◆ Instructions to follow: Copy out the listing that follows, exactly, without its pictures.
# # # #
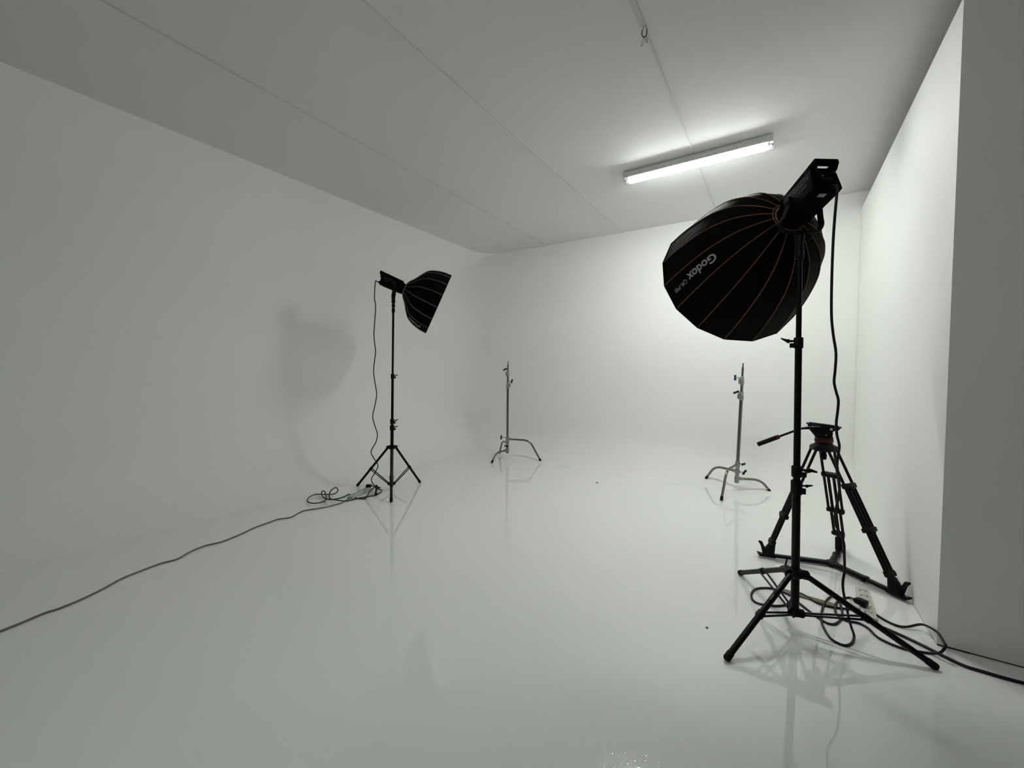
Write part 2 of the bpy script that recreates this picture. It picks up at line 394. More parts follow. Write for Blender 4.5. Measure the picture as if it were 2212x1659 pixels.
# ------------------------------------------------------------------ softbox and studio lamp
PROF = [(0, .19), (.05, .283), (.149, .42), (.28, .653), (.39, .806), (.552, .905), (.775, .98), (1., 1.)]
def prof_r(t, P):
    for i in range(len(P) - 1):
        if t <= P[i + 1][0] or i == len(P) - 2:
            x0, y0 = P[i]; x1, y1 = P[i + 1]; h = x1 - x0
            m0 = (P[i + 1][1] - P[max(i - 1, 0)][1]) / (P[i + 1][0] - P[max(i - 1, 0)][0])
            m1 = (P[min(i + 2, len(P) - 1)][1] - P[i][1]) / (P[min(i + 2, len(P) - 1)][0] - P[i][0])
            s = (t - x0) / h
            return y0 * (2 * s ** 3 - 3 * s * s + 1) + m0 * h * (s ** 3 - 2 * s * s + s) + y1 * (3 * s * s - 2 * s ** 3) + m1 * h * (s ** 3 - s * s)
def softbox(label, C, n, Rr, L, phase, P, line_mat, line_r, nrib=16):
    C = V(C); n = V(n).normalized(); u = n.cross(V((0, 0, 1))).normalized(); w = u.cross(n).normalized()
    def S(tau, k, off=0.):      # tau 0 ring .. 1 rim, k = rib index (fractional between ribs: straight cloth)
        r = prof_r(tau, P) * Rr; k0 = math.floor(k); fr = k - k0
        a0 = phase + k0 * 2 * PI / nrib; a1_ = phase + (k0 + 1) * 2 * PI / nrib
        c = (u * math.cos(a0) + w * math.sin(a0)) * (1 - fr) + (u * math.cos(a1_) + w * math.sin(a1_)) * fr
        return C - n * L * (1 - tau) + c * (r + off)
    t = thing('softbox', label, 'softbox', C - n * L)
    NT = 22; SUB = 3; NK = nrib * SUB; vs = []; fs = []
    for i in range(NT + 1):
        for j in range(NK): vs.append(S(i / NT, j / SUB))
    fs = [(i * NK + j, i * NK + (j + 1) % NK, (i + 1) * NK + (j + 1) % NK, (i + 1) * NK + j) for i in range(NT) for j in range(NK)]
    b = MB(); b.add(vs, fs); sh = b.build('fabric_shell', M['fabric'], t, 14)
    md = sh.modifiers.new('thickness', 'SOLIDIFY'); md.thickness = .003; md.offset = -1
    for k in range(nrib):
        b = MB(); b.tube([S(i / NT, k, .0008) for i in range(NT + 1)], line_r, 6); b.build('piping', line_mat, t)
    b = MB(); ring = [S(1., j, -.001) for j in range(nrib)]; ring2 = [S(.965, j, .002) for j in range(nrib)]
    b.tube(ring + [ring[0], ring[1]], .005, 8, caps=False); b.build('rim_edge', M['fabric'], t)
    b = MB(); vs = [C - n * L * .012] + [S(.988, j, -.006) for j in range(nrib)]
    b.add(vs, [(0, 1 + j, 1 + (j + 1) % nrib) for j in range(nrib)]); dfo = b.build('front_diffuser', M['white_fabric'], t, 0, label='white front diffuser cloth')
    dfo.modifiers.new('thickness', 'SOLIDIFY').thickness = .002
    r0 = prof_r(0, P) * Rr
    b = MB(); b.lathe(C - n * (L + .004), n, [(0, r0 - .010), (0, r0 - .001), (.010, r0 + .001), (.014, r0 - .004), (.014, r0 - .012)], 40); b.build('speed_ring', M['silver'], t, label='silver mounting ring')
    b = MB(); b.tube([S(.006, j / 2, .001) for j in range(nrib * 2)] + [S(.006, 0, .001), S(.006, .5, .001)], line_r * 1.2, 8, caps=False); b.build('ring_piping', line_mat, t)
    return t, S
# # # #
◆ Answer to this problem:
Write part 2 of the bpy script that recreates this picture. It picks up at line 394. More parts follow. Write for Blender 4.5. Measure the picture as if it were 2212x1659 pixels.
# ------------------------------------------------------------------ softbox and studio lamp
PROF = [(0, .19), (.05, .283), (.149, .42), (.28, .653), (.39, .806), (.552, .905), (.775, .98), (1., 1.)]
def prof_r(t, P):
    for i in range(len(P) - 1):
        if t <= P[i + 1][0] or i == len(P) - 2:
            x0, y0 = P[i]; x1, y1 = P[i + 1]; h = x1 - x0
            m0 = (P[i + 1][1] - P[max(i - 1, 0)][1]) / (P[i + 1][0] - P[max(i - 1, 0)][0])
            m1 = (P[min(i + 2, len(P) - 1)][1] - P[i][1]) / (P[min(i + 2, len(P) - 1)][0] - P[i][0])
            s = (t - x0) / h
            return y0 * (2 * s ** 3 - 3 * s * s + 1) + m0 * h * (s ** 3 - 2 * s * s + s) + y1 * (3 * s * s - 2 * s ** 3) + m1 * h * (s ** 3 - s * s)
def softbox(label, C, n, Rr, L, phase, P, line_mat, line_r, nrib=16):
    C = V(C); n = V(n).normalized(); u = n.cross(V((0, 0, 1))).normalized(); w = u.cross(n).normalized()
    def S(tau, k, off=0.):      # tau 0 ring .. 1 rim, k = rib index (fractional between ribs: straight cloth)
        r = prof_r(tau, P) * Rr; k0 = math.floor(k); fr = k - k0
        a0 = phase + k0 * 2 * PI / nrib; a1_ = phase + (k0 + 1) * 2 * PI / nrib
        c = (u * math.cos(a0) + w * math.sin(a0)) * (1 - fr) + (u * math.cos(a1_) + w * math.sin(a1_)) * fr
        return C - n * L * (1 - tau) + c * (r + off)
    t = thing('softbox', label, 'softbox', C - n * L)
    NT = 22; SUB = 3; NK = nrib * SUB; vs = []; fs = []
    for i in range(NT + 1):
        for j in range(NK): vs.append(S(i / NT, j / SUB))
    fs = [(i * NK + j, i * NK + (j + 1) % NK, (i + 1) * NK + (j + 1) % NK, (i + 1) * NK + j) for i in range(NT) for j in range(NK)]
    b = MB(); b.add(vs, fs); sh = b.build('fabric_shell', M['fabric'], t, 14)
    md = sh.modifiers.new('thickness', 'SOLIDIFY'); md.thickness = .003; md.offset = -1
    for k in range(nrib):
        b = MB(); b.tube([S(i / NT, k, .0008) for i in range(NT + 1)], line_r, 6); b.build('piping', line_mat, t)
    b = MB(); ring = [S(1., j, -.001) for j in range(nrib)]; ring2 = [S(.965, j, .002) for j in range(nrib)]
    b.tube(ring + [ring[0], ring[1]], .005, 8, caps=False); b.build('rim_edge', M['fabric'], t)
    b = MB(); vs = [C - n * L * .012] + [S(.988, j, -.006) for j in range(nrib)]
    b.add(vs, [(0, 1 + j, 1 + (j + 1) % nrib) for j in range(nrib)]); dfo = b.build('front_diffuser', M['white_fabric'], t, 0, label='white front diffuser cloth')
    dfo.modifiers.new('thickness', 'SOLIDIFY').thickness = .002
    r0 = prof_r(0, P) * Rr
    b = MB(); b.lathe(C - n * (L + .004), n, [(0, r0 - .010), (0, r0 - .001), (.010, r0 + .001), (.014, r0 - .004), (.014, r0 - .012)], 40); b.build('speed_ring', M['silver'], t, label='silver mounting ring')
    b = MB(); b.tube([S(.006, j / 2, .001) for j in range(nrib * 2)] + [S(.006, 0, .001), S(.006, .5, .001)], line_r * 1.2, 8, caps=False); b.build('ring_piping', line_mat, t)
    return t, S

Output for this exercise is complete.